I know it depends upon the concentration of electrons and holes . So if we add donor atoms, even though electron concentration in conduction band increases , hole concentration decreases due to more recombination such that np=ni^2. Why do we say that conductivity increases?

Best Answer

Conductivity can be dominated by holes (in P-type material), or by electrons (in N-type material), but the generation and recombination of hole/electron pairs must be equal (or it's not in equilibrium, and will soon have different carrier concentrations).

The generation rate (set by temperature) isn't a variable, but the recombination depends on the concentration of the (relatively rare) electrons and holes.
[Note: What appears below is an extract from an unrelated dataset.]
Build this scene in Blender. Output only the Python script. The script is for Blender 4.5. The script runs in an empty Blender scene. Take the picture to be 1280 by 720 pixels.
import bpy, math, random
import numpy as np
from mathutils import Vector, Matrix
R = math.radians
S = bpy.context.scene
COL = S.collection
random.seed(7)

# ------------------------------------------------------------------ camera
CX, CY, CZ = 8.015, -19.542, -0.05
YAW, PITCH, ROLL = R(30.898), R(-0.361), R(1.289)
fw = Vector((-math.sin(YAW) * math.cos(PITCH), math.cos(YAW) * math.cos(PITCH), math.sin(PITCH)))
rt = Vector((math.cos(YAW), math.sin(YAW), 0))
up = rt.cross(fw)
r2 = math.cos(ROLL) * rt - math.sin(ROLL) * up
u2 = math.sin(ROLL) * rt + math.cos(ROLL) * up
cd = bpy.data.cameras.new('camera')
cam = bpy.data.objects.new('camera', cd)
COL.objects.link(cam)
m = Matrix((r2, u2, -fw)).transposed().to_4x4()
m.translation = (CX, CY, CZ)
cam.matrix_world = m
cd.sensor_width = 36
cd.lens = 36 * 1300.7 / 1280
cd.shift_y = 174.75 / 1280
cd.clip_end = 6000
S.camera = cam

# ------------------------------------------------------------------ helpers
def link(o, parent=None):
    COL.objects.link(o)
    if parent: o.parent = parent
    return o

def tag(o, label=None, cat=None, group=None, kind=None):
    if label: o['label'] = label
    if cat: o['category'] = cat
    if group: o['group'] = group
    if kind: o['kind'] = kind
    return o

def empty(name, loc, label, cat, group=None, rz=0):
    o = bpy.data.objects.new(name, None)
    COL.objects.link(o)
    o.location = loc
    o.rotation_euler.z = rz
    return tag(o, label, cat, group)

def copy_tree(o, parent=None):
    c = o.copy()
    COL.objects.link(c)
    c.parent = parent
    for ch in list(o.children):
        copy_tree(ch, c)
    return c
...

It is proportional to both. So, we have an equation $$N_e \times N_{hole} = constant $$ One cannot manipulate the electron concentration without affecting the hole concentration.

Conductivity is proportional to a weighted sum of the hole and electron concentrations.
Holes, in silicon, are less effective, but we'll ignore that.

Now, visualize a rectangle, where the vertical sides are the hole concentration, and the horizontal sides are the electron concentration. The product (the rectangle area) is fixed because the product of concentrations is a constant.

The perimeter length of that rectangle is the conductivity; either extreme P doping (hole concentration) or N doping (electron concentration) yields a large-perimeter rectangle. Similar electron and hole concentrations make the rectangle a square, with minimum perimeter for the given area.

The formulae insist that high conductivity results from either extreme of doping.